Friday, 3 June 2011

Rough water in Sydney Harbour…?

Rough water is definitely in the eye of the beholder. The most sobering thing about it as a paddler with a breadth of sea experience, is that you look back at what you perceived to be 'rough' in your first few years of development, remember the white knuckle fear as you bounced around in confused water, & realise how risk averse you've become when you now consider the same sort of fizz to be nothing more than a spot of fun to mess around in. It's probably no less an obstacle, but the respect has long dissipated as bigger & meaner conditions hone your skills.
By definition, a harbour is, well, a harbour. It's a protected waterway safe for vessels in nearly all weather. In Sydney Harbour both the indigenous & later occupying settlers chose well, it's a spectacularly well protected place, safe from the predominating long period southerly swells that often blitz the surrounding coast.
I would say I've seen maybe a dozen days of challenging paddling in or around the entrance to Sydney Harbour in all my years paddling the harbour. Rob has a great yarn about smashing his wooden boat to pieces on the steps of the Neilsen Park Kiosk on one day when the swells wrapped all the way in to the bay. Yet only a kilometre or so either direction of the heads outside the safety of the harbour you'll nearly always find a very different proposition, where high cliffs & deep water combine to produce a fantastic variety of dynamic water.
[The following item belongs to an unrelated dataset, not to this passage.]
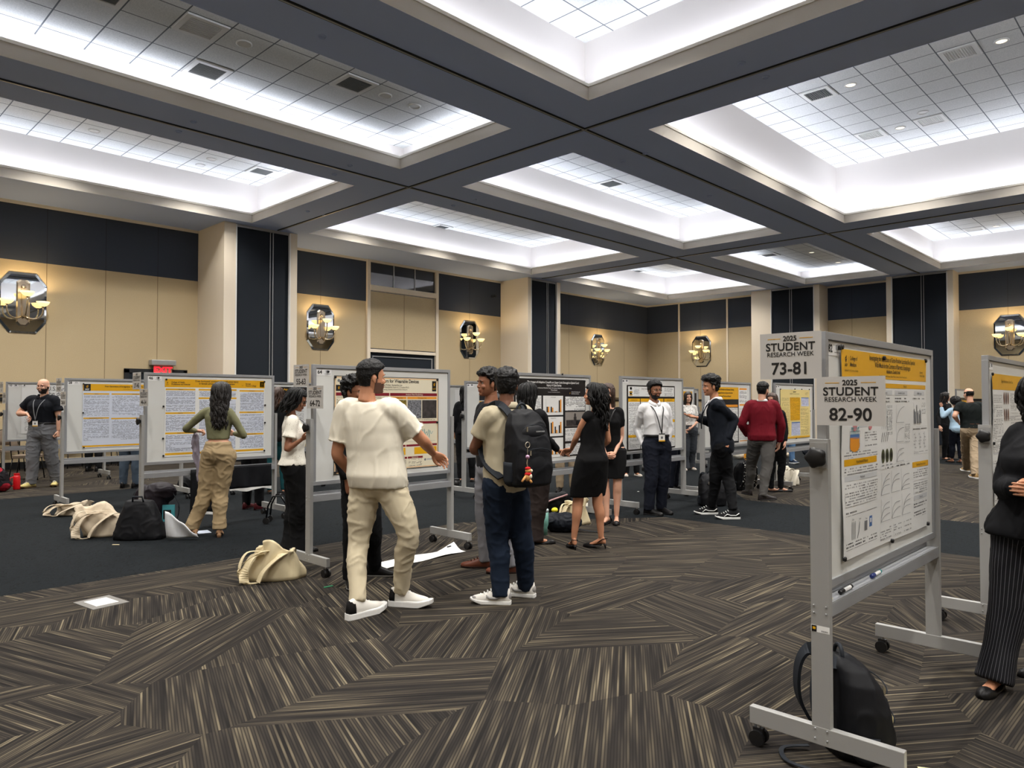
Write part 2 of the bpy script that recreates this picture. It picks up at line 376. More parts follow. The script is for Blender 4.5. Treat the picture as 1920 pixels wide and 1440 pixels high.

The Sow & Pigs washing machine
The exposed headlands around Middle Head can get some refracted swell, but it's been greatly broken down by the time it gets in there & has neither the wavelength or associated speed to produce genuine ocean conditions.
The dozen or so big water events I've seen inside the harbour coincide with a strong & persistent wind, coupled with some very long, powerful swell, usually with a bit of east in the direction.
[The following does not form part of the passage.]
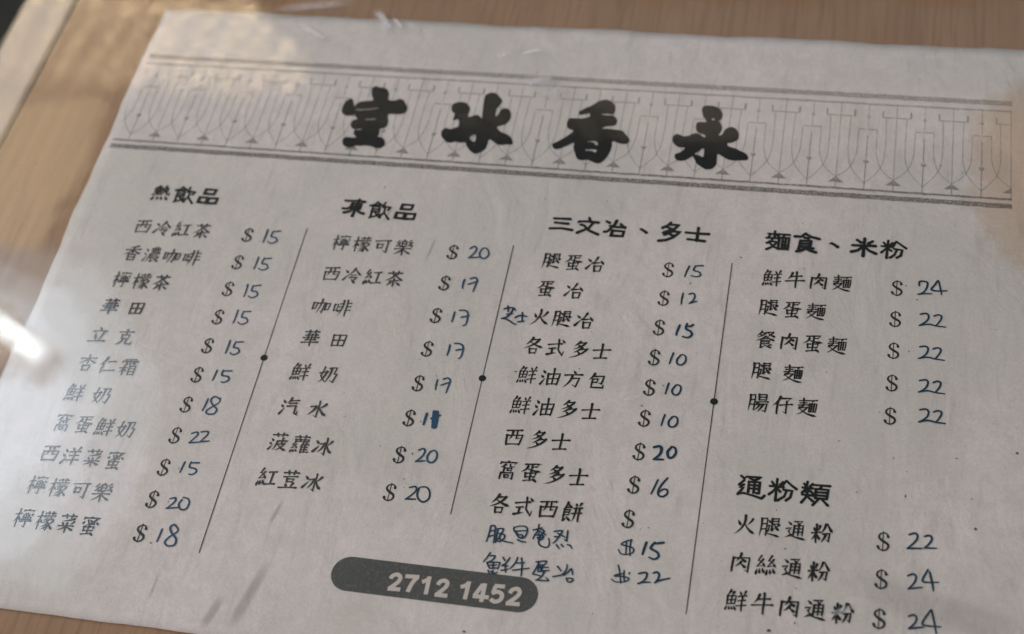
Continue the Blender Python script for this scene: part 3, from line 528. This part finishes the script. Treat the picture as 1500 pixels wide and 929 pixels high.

One such day materialised last Tuesday, & Rob, Dave Rowan & Chris got some great video of the ocean conditions to seaward (top of page) that produced spectacular breaking surf off Sow & Pigs Reef, smack bang in the middle of the main channel of the outer harbour. The reef was going off, with multi directional breaking water giving the guys more than a few long, bouncing, broadsiding rides through the whitewater.